The XML boat anchor?
XML is not your business. But the content you mark up with XML is.
In practice, too often XML data is the boat anchor which weighs your processes down. Encoding problems, invalidity, missing data, unexpected visualisations — it's difficult to believe in the XML dream of interoperable, agile content when assaulted by the day-to-day problems of getting your XML content, at a basic level, even right.
With XMLProbe, you can know precisely what's wrong, and why. Faults can get fixed as soon as the occur, without propagating to where they cause damage. The problem of bad data can be properly solved.
Stop working on your data …
… start working on your process
With good data, everything changes. You can know how good your data is, be confident in what you supply, and canny in what you receive.
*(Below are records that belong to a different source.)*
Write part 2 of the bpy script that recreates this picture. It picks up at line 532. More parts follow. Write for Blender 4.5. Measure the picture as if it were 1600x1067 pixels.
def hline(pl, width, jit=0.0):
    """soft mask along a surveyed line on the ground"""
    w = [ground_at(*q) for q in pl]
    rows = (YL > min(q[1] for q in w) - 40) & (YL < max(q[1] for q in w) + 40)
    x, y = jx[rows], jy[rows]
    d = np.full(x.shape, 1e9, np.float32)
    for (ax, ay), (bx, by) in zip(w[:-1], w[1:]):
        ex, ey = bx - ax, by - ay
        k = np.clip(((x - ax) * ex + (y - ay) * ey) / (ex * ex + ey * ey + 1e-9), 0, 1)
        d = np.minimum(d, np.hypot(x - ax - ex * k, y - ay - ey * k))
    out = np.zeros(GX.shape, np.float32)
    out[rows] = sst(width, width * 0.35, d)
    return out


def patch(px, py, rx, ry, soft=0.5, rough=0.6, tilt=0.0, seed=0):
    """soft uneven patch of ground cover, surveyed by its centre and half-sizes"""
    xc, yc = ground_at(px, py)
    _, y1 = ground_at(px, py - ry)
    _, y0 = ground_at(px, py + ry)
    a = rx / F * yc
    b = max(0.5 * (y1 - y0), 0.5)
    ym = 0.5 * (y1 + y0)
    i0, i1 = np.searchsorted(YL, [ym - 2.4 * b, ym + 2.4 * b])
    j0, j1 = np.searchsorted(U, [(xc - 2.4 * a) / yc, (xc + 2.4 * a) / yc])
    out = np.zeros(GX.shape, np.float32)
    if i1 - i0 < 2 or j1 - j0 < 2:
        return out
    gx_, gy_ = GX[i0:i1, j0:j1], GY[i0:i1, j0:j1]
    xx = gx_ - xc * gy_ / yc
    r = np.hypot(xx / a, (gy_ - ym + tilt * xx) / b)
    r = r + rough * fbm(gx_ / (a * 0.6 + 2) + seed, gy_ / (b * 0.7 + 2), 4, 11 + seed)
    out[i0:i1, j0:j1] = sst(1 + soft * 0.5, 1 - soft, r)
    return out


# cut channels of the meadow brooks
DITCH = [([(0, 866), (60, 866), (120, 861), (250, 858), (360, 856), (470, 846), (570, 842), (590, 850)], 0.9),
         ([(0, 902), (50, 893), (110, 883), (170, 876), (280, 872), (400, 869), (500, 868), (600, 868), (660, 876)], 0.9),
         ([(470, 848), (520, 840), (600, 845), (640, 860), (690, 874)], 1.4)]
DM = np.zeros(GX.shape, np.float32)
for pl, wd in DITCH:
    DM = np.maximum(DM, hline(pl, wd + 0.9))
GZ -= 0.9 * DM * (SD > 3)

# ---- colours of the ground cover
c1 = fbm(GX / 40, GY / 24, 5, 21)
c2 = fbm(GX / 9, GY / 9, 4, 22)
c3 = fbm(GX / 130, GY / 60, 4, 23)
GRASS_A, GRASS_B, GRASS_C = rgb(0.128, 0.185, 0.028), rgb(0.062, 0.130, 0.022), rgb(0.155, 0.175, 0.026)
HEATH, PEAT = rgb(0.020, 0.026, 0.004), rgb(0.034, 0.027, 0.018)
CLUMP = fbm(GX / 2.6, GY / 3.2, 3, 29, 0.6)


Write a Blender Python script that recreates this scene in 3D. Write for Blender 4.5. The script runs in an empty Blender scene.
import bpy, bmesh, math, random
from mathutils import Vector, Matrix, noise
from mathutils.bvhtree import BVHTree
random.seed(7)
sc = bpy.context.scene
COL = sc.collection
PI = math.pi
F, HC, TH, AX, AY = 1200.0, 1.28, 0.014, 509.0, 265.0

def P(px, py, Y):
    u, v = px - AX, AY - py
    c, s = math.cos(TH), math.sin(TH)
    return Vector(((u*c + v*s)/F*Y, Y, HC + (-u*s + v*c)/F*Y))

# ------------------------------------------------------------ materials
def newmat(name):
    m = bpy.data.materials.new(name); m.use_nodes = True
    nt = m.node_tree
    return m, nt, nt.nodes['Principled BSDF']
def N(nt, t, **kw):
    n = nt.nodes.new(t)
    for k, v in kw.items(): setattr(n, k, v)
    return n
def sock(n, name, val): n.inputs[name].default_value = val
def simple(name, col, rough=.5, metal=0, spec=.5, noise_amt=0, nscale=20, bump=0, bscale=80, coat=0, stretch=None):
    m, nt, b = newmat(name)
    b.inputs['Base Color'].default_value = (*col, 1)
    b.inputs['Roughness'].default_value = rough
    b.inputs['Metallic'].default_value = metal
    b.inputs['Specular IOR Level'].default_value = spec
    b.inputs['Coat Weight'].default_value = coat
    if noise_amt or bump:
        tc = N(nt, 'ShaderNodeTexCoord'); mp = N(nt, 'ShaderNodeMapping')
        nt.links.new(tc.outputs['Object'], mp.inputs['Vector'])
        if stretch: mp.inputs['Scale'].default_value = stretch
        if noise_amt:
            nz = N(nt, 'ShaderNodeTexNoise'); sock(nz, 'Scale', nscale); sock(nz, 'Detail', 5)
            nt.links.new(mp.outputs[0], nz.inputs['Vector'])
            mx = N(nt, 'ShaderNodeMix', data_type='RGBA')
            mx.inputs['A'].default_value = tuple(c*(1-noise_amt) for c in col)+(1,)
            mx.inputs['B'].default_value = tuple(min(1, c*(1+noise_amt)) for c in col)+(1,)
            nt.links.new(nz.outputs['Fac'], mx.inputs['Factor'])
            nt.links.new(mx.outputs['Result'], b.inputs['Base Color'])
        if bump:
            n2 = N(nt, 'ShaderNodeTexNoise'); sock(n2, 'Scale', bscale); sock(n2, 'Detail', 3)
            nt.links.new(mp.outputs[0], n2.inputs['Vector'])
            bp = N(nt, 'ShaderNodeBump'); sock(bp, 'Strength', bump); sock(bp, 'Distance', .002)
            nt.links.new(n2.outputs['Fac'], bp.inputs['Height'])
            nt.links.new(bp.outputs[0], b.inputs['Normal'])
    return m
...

The strategic payoff is that existing processes can be optimised, and new processes created, to do stuff with your XML content. Useful stuff. So when the need arises (for example) to:
- Create news feeds from bodies of content
- Support new formats and standards by transforming data
- Change the way data is visualised
- Extract, analyse and combine data sets
Then having a clean, properly quality-assured data set, you will be confident that it can be done, and developers can be confident of developing a technical approach that will work.
That is because there is a direct link between the quality of XML data holdings, and the ability to leverage that content to service your requirements of that data.